Conclusion : Un bon jeu, ça ressemble à ça
Je suis toujours avide de nouvelles expériences et de jeux aux concepts originaux. Le tour de force de Bastien Lyonnet, auteur du jeu, c’est d’avoir intégré toute cette originalité dans un accessoire aussi banal qu’un dé. Certes, ce choix a des conséquences sur l’immersion mais il est parfaitement assumé par l’auteur et donne lieu à des échanges interactifs et conviviaux autour de la table. N’est-ce pas ce que nous cherchons en jouant, après tout ? Du reste, Le D sur la Table reste un jeu à secret relativement classique mais très bien conçu. On y jouera avec plaisir, passera un bon moment et y repensera quelques années plus tard en se disant “Ah oui, j’y ai déjà joué… c’était chouette”.
À bientôt sur Sitegeek,
Musa
Verdict
Univers
Design et lisibilité
Système
Et quand on y joue ?
Dès la lecture, on sent qu'on va s'amuser avec Le D sur la Table, sans qu'il soit un jeu mémorable. Mais parfois, mieux vaut un jeu divertissant qu'un jeu trop ambitieux qui se serait cassé la figure.
Salut Musa
Merci pour ta chronique sur ce jdr
Je l’ai acheté et je suis en train de chercher parmi mes joueurs lesquels seraient les plus intéressés.

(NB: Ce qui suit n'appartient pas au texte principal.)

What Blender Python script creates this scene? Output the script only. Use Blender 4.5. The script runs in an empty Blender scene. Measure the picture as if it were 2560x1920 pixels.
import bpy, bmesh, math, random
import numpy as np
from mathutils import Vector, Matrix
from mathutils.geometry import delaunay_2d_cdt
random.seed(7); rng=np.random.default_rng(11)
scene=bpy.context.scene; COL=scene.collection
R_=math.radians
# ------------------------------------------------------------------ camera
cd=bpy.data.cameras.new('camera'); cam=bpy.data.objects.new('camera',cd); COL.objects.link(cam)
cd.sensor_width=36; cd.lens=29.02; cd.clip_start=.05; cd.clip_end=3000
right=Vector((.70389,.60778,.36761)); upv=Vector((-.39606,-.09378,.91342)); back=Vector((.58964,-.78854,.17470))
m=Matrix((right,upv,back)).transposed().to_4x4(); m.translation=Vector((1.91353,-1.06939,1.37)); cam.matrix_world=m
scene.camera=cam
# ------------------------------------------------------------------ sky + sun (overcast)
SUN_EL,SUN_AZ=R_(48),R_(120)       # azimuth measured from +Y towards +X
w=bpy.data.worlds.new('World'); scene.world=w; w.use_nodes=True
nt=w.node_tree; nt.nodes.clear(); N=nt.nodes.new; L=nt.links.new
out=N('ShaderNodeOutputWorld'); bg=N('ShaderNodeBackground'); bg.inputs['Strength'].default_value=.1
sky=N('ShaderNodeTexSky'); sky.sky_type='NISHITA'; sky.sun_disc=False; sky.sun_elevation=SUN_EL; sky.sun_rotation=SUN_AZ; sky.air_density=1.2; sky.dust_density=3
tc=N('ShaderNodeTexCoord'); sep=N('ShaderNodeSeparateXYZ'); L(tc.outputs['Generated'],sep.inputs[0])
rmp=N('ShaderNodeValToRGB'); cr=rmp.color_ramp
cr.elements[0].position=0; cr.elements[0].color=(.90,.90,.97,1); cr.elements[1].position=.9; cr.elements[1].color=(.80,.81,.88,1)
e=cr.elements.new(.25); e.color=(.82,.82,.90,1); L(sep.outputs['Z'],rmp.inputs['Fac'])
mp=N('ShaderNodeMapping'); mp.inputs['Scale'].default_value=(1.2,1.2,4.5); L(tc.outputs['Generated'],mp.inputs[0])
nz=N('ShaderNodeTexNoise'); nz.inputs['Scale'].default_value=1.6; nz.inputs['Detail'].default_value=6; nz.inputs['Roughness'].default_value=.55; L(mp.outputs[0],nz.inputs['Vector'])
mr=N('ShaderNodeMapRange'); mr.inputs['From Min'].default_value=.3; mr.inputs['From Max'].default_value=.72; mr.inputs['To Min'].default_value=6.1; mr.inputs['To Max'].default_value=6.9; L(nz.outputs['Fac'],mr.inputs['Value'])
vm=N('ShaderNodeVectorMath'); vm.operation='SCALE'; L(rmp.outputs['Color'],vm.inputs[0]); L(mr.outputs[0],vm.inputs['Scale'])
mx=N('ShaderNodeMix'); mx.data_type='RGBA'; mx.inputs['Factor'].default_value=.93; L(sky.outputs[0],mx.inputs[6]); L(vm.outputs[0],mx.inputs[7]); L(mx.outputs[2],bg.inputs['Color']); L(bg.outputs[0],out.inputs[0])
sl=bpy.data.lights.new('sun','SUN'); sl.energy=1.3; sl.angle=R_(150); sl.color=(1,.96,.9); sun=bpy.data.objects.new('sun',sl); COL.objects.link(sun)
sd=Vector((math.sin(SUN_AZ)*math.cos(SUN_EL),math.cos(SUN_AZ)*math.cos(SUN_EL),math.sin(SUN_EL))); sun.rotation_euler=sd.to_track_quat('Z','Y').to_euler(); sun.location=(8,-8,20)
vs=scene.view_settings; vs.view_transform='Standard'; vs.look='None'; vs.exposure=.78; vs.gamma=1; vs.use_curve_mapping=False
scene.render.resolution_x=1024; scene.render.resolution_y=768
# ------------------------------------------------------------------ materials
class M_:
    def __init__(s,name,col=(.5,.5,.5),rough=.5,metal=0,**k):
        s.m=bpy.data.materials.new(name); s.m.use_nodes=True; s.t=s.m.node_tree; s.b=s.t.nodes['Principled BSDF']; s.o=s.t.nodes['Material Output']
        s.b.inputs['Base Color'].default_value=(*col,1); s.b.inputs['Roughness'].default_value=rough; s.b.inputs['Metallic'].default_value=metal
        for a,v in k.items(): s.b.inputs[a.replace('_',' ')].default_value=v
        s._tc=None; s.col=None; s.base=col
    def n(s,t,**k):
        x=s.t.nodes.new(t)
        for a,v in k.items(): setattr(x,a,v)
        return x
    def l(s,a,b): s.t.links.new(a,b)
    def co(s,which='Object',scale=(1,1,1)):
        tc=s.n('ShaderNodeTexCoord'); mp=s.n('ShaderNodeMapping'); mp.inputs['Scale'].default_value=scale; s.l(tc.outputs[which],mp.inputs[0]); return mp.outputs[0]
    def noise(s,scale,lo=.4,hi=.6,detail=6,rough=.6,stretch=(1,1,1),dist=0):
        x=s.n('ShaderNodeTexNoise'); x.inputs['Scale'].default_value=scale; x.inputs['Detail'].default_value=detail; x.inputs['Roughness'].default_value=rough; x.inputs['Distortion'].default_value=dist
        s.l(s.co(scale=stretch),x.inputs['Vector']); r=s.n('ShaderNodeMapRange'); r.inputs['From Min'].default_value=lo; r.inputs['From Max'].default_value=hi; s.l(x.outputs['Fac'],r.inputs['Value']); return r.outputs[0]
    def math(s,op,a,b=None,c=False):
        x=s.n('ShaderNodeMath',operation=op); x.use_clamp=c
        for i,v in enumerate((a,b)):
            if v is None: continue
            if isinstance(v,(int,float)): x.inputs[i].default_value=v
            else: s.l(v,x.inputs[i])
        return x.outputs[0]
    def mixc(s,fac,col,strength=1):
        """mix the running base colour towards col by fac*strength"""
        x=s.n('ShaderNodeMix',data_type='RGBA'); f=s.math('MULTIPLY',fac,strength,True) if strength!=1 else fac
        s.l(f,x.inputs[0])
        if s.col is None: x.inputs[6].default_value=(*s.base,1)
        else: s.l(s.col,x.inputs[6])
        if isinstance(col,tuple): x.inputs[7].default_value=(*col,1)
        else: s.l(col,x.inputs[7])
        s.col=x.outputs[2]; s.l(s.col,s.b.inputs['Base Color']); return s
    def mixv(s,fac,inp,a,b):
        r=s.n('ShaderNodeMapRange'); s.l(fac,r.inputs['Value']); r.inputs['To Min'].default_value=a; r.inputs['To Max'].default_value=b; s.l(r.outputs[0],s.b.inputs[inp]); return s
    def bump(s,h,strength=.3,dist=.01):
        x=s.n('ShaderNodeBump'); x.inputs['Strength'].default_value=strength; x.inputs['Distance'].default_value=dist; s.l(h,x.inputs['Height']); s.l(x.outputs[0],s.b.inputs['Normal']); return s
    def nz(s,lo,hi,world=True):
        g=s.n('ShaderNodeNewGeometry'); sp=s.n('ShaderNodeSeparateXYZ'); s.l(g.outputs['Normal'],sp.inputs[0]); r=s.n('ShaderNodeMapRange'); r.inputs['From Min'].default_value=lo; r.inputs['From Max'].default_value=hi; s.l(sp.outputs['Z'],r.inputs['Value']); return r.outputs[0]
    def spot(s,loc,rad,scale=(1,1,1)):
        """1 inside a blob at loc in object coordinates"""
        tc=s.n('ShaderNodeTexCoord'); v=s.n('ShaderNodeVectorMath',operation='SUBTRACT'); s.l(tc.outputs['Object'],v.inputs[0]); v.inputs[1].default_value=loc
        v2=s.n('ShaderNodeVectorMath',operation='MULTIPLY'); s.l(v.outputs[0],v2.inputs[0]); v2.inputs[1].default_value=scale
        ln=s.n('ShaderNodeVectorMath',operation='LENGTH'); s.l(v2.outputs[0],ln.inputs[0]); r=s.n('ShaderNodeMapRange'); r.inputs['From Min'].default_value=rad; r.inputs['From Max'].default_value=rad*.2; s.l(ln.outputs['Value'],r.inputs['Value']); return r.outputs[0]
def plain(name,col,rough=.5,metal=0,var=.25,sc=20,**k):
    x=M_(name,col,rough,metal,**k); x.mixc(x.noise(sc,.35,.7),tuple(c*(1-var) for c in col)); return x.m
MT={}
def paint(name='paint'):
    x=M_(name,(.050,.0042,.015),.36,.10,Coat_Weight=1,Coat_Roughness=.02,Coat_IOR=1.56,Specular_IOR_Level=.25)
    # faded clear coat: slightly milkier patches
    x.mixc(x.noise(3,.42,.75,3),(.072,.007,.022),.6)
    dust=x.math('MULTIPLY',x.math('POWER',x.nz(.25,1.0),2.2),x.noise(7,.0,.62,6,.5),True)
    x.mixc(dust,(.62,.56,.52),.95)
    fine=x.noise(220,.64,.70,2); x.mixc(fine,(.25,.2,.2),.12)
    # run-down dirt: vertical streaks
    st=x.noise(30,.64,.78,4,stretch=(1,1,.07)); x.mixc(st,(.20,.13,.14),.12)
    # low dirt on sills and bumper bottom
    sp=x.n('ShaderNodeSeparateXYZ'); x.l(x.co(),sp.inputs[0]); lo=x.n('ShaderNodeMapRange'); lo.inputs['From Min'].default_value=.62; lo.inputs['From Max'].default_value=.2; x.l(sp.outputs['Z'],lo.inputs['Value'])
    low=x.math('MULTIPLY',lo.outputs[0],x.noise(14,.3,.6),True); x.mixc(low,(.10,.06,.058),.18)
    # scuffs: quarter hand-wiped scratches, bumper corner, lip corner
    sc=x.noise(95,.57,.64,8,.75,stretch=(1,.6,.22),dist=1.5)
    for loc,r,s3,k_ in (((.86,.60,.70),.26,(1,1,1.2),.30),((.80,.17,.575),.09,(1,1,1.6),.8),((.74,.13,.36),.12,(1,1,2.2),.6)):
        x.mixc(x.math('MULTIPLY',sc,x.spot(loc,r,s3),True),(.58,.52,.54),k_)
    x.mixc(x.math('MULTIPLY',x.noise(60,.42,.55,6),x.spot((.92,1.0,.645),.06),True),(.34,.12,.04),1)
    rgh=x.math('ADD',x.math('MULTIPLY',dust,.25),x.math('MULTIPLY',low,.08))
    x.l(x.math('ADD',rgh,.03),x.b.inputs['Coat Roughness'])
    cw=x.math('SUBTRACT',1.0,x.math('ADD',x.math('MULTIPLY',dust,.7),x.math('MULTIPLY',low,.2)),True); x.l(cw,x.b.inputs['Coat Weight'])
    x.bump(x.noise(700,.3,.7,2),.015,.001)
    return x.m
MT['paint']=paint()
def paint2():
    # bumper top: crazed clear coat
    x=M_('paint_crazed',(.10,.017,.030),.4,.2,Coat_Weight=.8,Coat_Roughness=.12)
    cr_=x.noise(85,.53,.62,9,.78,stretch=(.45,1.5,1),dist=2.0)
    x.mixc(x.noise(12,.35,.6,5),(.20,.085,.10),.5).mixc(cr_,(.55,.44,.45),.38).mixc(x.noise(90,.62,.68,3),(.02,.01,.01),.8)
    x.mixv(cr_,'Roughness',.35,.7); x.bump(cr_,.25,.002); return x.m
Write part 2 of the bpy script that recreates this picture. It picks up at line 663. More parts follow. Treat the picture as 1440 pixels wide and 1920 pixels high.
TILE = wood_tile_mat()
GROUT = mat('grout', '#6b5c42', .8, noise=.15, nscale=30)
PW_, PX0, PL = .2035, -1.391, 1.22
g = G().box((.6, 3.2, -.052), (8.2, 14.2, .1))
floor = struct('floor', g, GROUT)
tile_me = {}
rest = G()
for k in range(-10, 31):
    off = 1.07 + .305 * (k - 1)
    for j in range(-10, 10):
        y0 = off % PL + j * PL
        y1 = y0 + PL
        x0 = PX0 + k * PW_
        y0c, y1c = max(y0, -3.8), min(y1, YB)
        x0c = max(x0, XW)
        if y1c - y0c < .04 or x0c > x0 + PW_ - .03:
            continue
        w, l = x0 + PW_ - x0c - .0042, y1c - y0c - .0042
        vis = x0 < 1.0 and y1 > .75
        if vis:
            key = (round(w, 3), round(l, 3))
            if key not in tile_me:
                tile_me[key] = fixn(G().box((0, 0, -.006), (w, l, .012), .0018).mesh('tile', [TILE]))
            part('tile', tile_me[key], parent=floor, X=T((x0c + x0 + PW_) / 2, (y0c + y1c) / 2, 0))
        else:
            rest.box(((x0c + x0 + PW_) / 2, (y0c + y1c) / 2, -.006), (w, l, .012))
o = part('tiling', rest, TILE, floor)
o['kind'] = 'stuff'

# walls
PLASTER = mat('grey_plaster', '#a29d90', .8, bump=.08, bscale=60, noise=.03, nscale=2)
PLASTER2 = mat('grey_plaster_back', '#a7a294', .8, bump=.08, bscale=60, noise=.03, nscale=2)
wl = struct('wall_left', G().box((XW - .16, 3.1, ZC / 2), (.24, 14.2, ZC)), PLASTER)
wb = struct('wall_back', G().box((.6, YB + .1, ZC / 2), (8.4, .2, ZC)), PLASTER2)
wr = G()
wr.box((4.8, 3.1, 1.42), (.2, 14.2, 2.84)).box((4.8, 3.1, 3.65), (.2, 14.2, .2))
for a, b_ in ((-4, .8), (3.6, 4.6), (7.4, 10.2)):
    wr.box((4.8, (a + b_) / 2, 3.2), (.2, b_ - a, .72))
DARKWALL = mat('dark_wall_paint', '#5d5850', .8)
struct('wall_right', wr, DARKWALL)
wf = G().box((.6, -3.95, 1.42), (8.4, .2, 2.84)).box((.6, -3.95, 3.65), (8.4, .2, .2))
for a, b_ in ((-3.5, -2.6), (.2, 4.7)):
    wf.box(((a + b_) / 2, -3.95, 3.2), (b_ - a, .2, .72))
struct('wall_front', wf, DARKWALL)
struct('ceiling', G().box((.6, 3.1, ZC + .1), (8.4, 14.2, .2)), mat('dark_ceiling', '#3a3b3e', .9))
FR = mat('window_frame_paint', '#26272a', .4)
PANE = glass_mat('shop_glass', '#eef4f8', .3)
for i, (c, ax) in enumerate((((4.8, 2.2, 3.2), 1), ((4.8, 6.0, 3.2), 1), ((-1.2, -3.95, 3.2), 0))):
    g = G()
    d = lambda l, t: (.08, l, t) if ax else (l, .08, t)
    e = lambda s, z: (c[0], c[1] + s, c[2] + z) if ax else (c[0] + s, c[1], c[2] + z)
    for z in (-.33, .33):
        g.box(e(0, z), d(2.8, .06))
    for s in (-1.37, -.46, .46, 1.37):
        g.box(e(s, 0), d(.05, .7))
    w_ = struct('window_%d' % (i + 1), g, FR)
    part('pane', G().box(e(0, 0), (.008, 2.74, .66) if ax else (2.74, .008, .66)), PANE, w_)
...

Comme les PJ sont pré-tirés, pense-tu qu’il serait envisageable que le groupe de joueurs “mute” d’une séance à l’autre (si un joueur est absent ou a envie de changer de personnage par exemple) et que ça reste jouable ?
Merci pour ton retour
Alors ça, c’est une excellente question. Je n’y avais pas du tout pensé. Je dirais que c’est faisable et qu’il incombe du coup au MJ de jongler avec les éléments narratifs qui permettraient d’opérer ce changement.